— Start Collected material —
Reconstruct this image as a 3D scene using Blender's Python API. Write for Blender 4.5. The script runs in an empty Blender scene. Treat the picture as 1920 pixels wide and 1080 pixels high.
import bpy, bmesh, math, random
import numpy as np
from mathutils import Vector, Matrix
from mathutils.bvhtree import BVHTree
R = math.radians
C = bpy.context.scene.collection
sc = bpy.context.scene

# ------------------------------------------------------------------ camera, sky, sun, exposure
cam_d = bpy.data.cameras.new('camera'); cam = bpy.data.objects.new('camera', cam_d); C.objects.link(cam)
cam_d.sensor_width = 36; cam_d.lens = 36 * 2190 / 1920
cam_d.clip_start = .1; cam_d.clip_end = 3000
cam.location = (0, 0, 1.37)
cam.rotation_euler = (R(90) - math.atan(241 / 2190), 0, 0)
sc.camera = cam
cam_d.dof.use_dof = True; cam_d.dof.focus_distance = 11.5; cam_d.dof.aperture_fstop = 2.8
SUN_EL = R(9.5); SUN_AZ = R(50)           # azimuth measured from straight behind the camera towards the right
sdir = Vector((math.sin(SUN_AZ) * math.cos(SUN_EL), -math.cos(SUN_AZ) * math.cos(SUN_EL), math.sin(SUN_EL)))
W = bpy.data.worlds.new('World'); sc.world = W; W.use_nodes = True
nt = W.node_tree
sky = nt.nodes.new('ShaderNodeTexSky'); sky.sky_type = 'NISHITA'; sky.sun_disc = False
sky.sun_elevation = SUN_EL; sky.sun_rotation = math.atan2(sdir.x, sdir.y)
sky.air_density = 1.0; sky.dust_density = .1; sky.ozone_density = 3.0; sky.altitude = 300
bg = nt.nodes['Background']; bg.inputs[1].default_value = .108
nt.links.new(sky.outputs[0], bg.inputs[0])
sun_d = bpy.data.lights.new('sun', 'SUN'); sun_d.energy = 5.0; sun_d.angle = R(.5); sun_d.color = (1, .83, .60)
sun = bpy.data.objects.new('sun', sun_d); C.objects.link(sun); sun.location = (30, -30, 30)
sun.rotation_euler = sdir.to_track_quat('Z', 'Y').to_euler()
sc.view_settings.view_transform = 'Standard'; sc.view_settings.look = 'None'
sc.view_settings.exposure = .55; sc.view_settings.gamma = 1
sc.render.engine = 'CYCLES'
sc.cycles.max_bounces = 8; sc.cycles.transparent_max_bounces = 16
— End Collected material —
__Work required__
Repeat the material word for word, in full.

__Finished task__
Reconstruct this image as a 3D scene using Blender's Python API. Write for Blender 4.5. The script runs in an empty Blender scene. Treat the picture as 1920 pixels wide and 1080 pixels high.
import bpy, bmesh, math, random
import numpy as np
from mathutils import Vector, Matrix
from mathutils.bvhtree import BVHTree
R = math.radians
C = bpy.context.scene.collection
sc = bpy.context.scene

# ------------------------------------------------------------------ camera, sky, sun, exposure
cam_d = bpy.data.cameras.new('camera'); cam = bpy.data.objects.new('camera', cam_d); C.objects.link(cam)
cam_d.sensor_width = 36; cam_d.lens = 36 * 2190 / 1920
cam_d.clip_start = .1; cam_d.clip_end = 3000
cam.location = (0, 0, 1.37)
cam.rotation_euler = (R(90) - math.atan(241 / 2190), 0, 0)
sc.camera = cam
cam_d.dof.use_dof = True; cam_d.dof.focus_distance = 11.5; cam_d.dof.aperture_fstop = 2.8
SUN_EL = R(9.5); SUN_AZ = R(50)           # azimuth measured from straight behind the camera towards the right
sdir = Vector((math.sin(SUN_AZ) * math.cos(SUN_EL), -math.cos(SUN_AZ) * math.cos(SUN_EL), math.sin(SUN_EL)))
W = bpy.data.worlds.new('World'); sc.world = W; W.use_nodes = True
nt = W.node_tree
sky = nt.nodes.new('ShaderNodeTexSky'); sky.sky_type = 'NISHITA'; sky.sun_disc = False
sky.sun_elevation = SUN_EL; sky.sun_rotation = math.atan2(sdir.x, sdir.y)
sky.air_density = 1.0; sky.dust_density = .1; sky.ozone_density = 3.0; sky.altitude = 300
bg = nt.nodes['Background']; bg.inputs[1].default_value = .108
nt.links.new(sky.outputs[0], bg.inputs[0])
sun_d = bpy.data.lights.new('sun', 'SUN'); sun_d.energy = 5.0; sun_d.angle = R(.5); sun_d.color = (1, .83, .60)
sun = bpy.data.objects.new('sun', sun_d); C.objects.link(sun); sun.location = (30, -30, 30)
sun.rotation_euler = sdir.to_track_quat('Z', 'Y').to_euler()
sc.view_settings.view_transform = 'Standard'; sc.view_settings.look = 'None'
sc.view_settings.exposure = .55; sc.view_settings.gamma = 1
sc.render.engine = 'CYCLES'
sc.cycles.max_bounces = 8; sc.cycles.transparent_max_bounces = 16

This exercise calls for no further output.